Вот взять хотя бы разные полюса. Люсьен Фрейд, внук Зигмунда Фрейда, в начале 1950-х писал беременную жену Китти, его «Девушка с белой собакой» – абсолютно реалистичная вещь, только в холодной, как выцветший снимок, гамме, холодной и тревожной. Известно, что Фрейд интересовался мастерами Северного Возрождения (и у представителей Лондонской школы вообще было довольно много диалогов с классикой, хотя не обо всем можно судить по выставке), но свойственный Северному Возрождению веризм в изображении лиц, но эффектная поза полулежащей модели, не раз обыгранная другими художниками классических эпох, теперь производят противоположное впечатление. Стеклянный взгляд, страх, зябкость (в этом холодном колорите и в психологическом ощущении) – и одиночество. Об этом у лондонцев очень, очень много. Другой известнейший художник, Фрэнсис Бэкон, потрясенный самоубийством своего любовника Джорджа Дайера (это произошло в 1971-м накануне бэконовской ретроспективы в престижном парижском Гран-Пале), пишет в том числе и «Триптих. Август 1972», ставший частью серии «Черных триптихов». В каждой из трех частей на фоне черной пустоты дверного проема оказывается то Дайер, то Бэкон, а между ними – борцы. В характерном бэконовском стиле фигуры мало отличны друг от друга, это тела, чья антропоморфность на глазах обращается в пустоту (отчасти символически – в песок, который Бэкон здесь тоже использует). Экспрессию выражает сама плоть, и ее отсутствие – тоже. Недаром и Фрейда, и Бэкона относят еще и к экзистенциализму.

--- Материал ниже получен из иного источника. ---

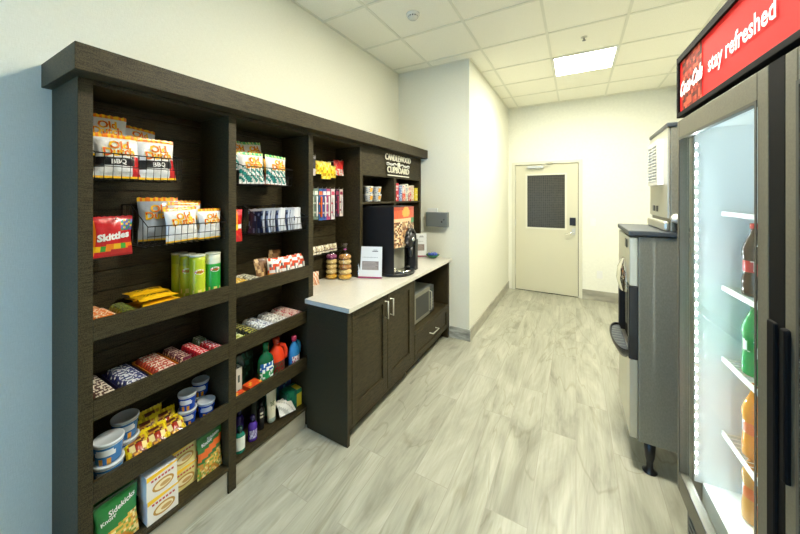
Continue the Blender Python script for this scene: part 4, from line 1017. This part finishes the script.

Еще один полюс в изображении человека – «Мужчина в инвалидном кресле», портрет художника Джона Лессора, над которым Леон Коссоф работал три года, с 1959-го по 1962-й. Это даже не портрет в привычном смысле, индивидуальные черты стерты (хотя Лессор долго позировал Коссофу), вместо них – ощущение художника от модели. От плоти, которая, с одной стороны, почти неотделима от окружающего пространства, в этом плане отчасти натюрмортна, а с другой – это плоть экспрессивно, рельефно выступает из картины, буквально вылепленная.
Человек несовершенен, слаб, уязвим, порой убог, так живет и так уходит в небытие. Это лондонская живопись ощущает, что называется, порами – и передает самой фактурой письма, жестом художника (что все-таки отчасти роднит этих авторов с так называемой живописью действия некоторых абстрактных экспрессионистов). Живопись обретает почти скульптурные свойства, а скульптуру мы подсознательно ведь часто понимаем именно через ощущение телесности, примеряя себя на это понимание тела.
Предупреждая вопросы скептиков – дело не в том, что, дабы не прослыть ретроградами, вы должны эту живопись принимать. Дело в том, что она хотела показать-рассказать-дать почувствовать. В том, что описать можно и что описаниям не очень-то поддается. Так вот, эта живопись в отношении человека часто показывала грань (не) бытия. Она во многом оспорила принятое понятие божественного творения, отменив «обязанность» этого творения быть прекрасным, но сделав его в каком-то смысле более человечным. Это человек боящийся, страдающий, истерзанный, как бывали «истерзаны» художниками картины – в смысле той самой работы с фактурой, с нагромождением мазков и красочных слоев. Одновременно эти художники и спрашивают, как далеко можно зайти в отрицании или порой, наоборот, в «нагнетании» человеческой плоти, в разъятии ее на части, часто в дистанцировании от антропоморфности, – чтобы сделать переживание человеческой сущности еще более пронзительным.